I consider the farmer that planted the tree.  That waited moons and storms for the tree to produce, worried over it, watered and watched it as close I do at my desk.  I consider the field worker who picked the fruit, boxed it, put it on the truck for market.  And I consider the person I handed my cash to.  A simple exchange of smiles, a balancing act of bags in a weathered market with a tent. 
It's not until I've lifted the fruit from it's perch, one bite removed, that I reach back for the landscape from which it came.  The apples that were barely formed during the California fires.  Is there a flavor of the haze that hung over us for days and weeks?  And the peaches, they taste like more sunny days then I remember the summer containing.  How is that possible?  The first fall figs are nearly bland, rushed somehow, hesitant to invest their sugar.  What do they know that I don't?  I suppose I'll have to watch and see.
It's a small pleasure this one of contemplating the fruit.  But it feeds me well.
11 hours ago
7 comments:
Another lovely post.

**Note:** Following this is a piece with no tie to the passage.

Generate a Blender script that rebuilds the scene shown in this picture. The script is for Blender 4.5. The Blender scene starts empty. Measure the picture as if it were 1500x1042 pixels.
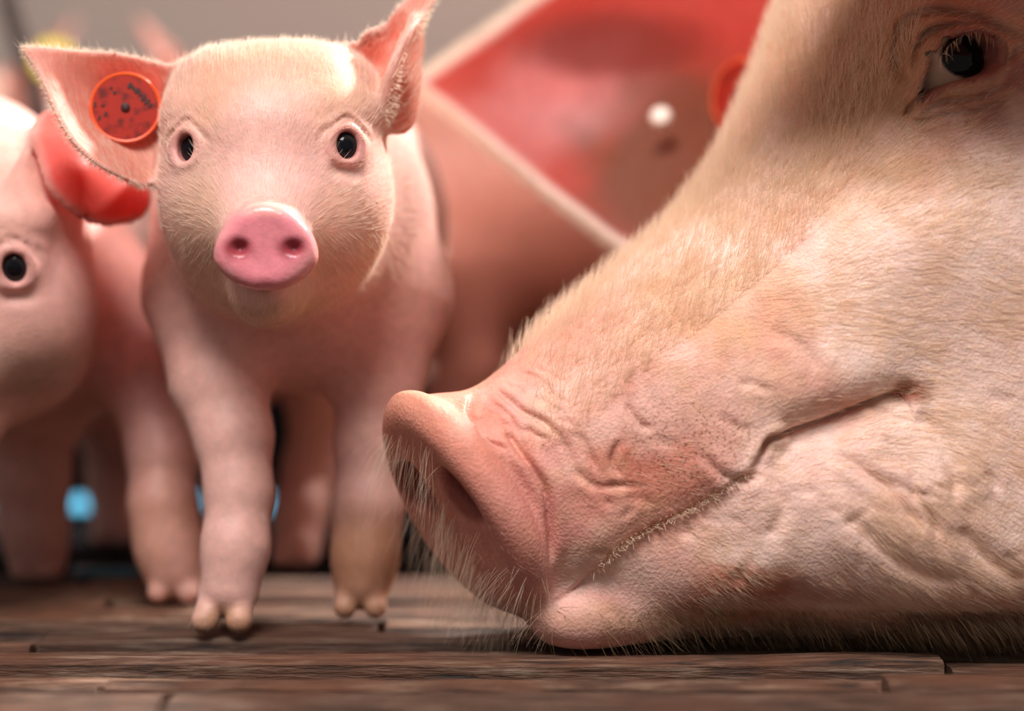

I like the image of a single piece of fruit and a simple bowl evoking the whole life of food. Thank you.
Beautiful!
Beautiful post, Katrina. Thank you for reminding us to enjoy the simple beauty of a fruit well planted.
I love this post. I couldn't agree with Green Bean more, you reminded us to enjoy simple beauty.
Now I'm pink. Thank you.
What a beautiful, mindful ritual of appreciation. I love this!
wmm - Thanks for stopping by and leaving a comment. Another kind of wonderful food too.